Saturday, July 22, 2006

Seven Sins

Having just posted on the subject of John Bolton's performance at the UN, this might be a good time to mention a new book I've just received. Loch K. Johnson of the School of Public and International Affairs at the University of Georgia has just published a book entitled Seven Sins of American Foreign Policy. I haven't had a chance to read it yet, but I can list the sins. (In fact, however useful his summary and discussion may be, Johnson is not breaking any new ground here.
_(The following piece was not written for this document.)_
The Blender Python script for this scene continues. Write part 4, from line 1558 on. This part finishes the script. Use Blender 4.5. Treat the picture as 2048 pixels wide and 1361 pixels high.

Most people could probably come up with a similar list of sins without ever having seen this book.) Here they are:
  1. Ignorance
  2. Executive Branch Dominance
  3. Excessive Emphasis on the Military
  4. Unilateralism
  5. Isolationism
  6. Lack of Empathy
  7. Arrogance

As Johnson aptly notes (p. xvi), "The sins of American foreign policy have roots that extend more deeply than just the controversial decisions of the second Bush administration." As an example of this point, it's worth noting that when President Clinton traveled to Rwanda to offer an apology for the United States' failure to respond to the genocide in 1994, he disingenuously apologized for American ignorance rather than for the nation's lack of empathy. Still, the current administration seems to be breaking records--and perhaps counting on some cheap grace.